第三,戰爭的衝擊不僅激發了國家對經濟的大規模干預,也推動了金融和技術的創新。例如,1694年,英國政府採納了中央銀行的理念以籌集戰爭資金。在20世紀40年代,美國「戰爭債券」的發行助推了國債零售市場的發展。第二次世界大戰還促使英美兩國政府制定了金融壓制政策。如今,有人正在提議將被沒收的俄羅斯資產的收益進行證券化,以支援烏克蘭。
Meanwhile, the US is outsourcing swaths of military tech innovation to venture capitalists. And I am told that asset managers are testing digital customisation techniques that will allow them to swiftly exclude hostile nations or regions from portfolios, while governments are unveiling new ways to track offending asset flows and assets.
與此同時,美國正在將大量軍事技術創新外包給風險投資家。

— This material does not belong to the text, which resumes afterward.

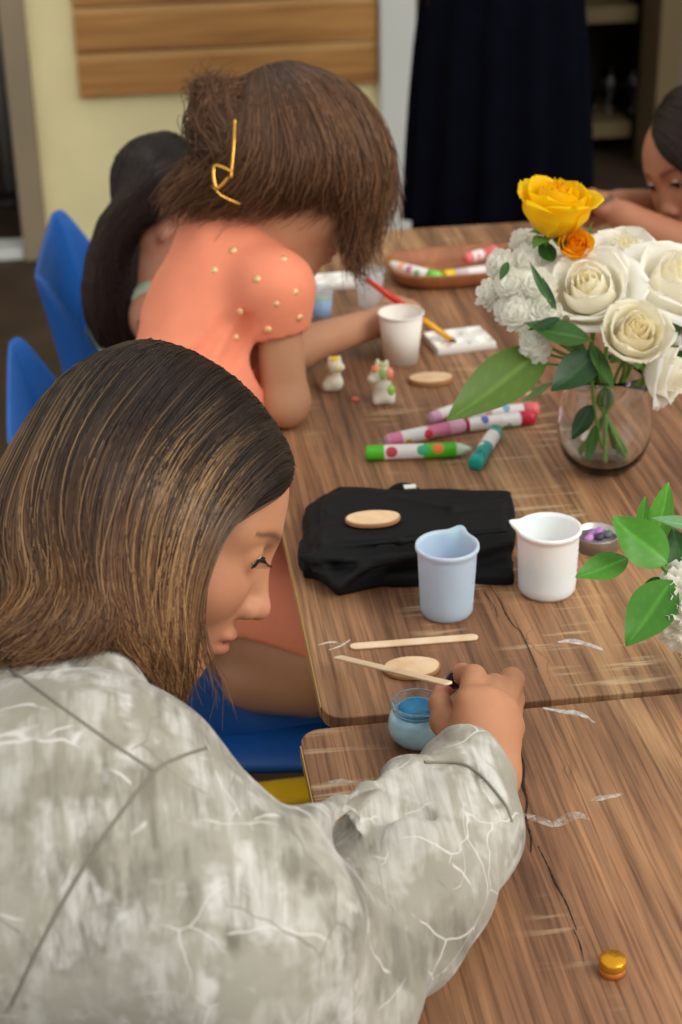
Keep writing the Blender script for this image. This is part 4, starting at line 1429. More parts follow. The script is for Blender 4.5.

我得知,資產管理者正在測試數字定製技術,這將使他們能夠迅速將敵對國家或地區從投資組合中排除,同時,各國政府也在推出新的方式來追蹤違規資產流動和資產。
Will such innovation will continue? Probably. But what is already clear is that without huge tax rises debt issuance will keep expanding if threats of war grow. That might be defensible geopolitical “insurance” for those states fearing attack. But it will almost certainly put upward pressure on interest rates. Modern “capitalists” — aka bond holder — should take note.
這種創新會繼續下去嗎?很可能。但已經明確的是,如果沒有大幅度的稅收成長,只要戰爭威脅持續增加,債務發行就會繼續擴大。對於那些擔心遭受攻擊的國家來說,這可能是一種地緣政治「保險」。但這幾乎肯定會對利率產生上行壓力。現代的「資本家」——也就是債券持有者——應該引起注意。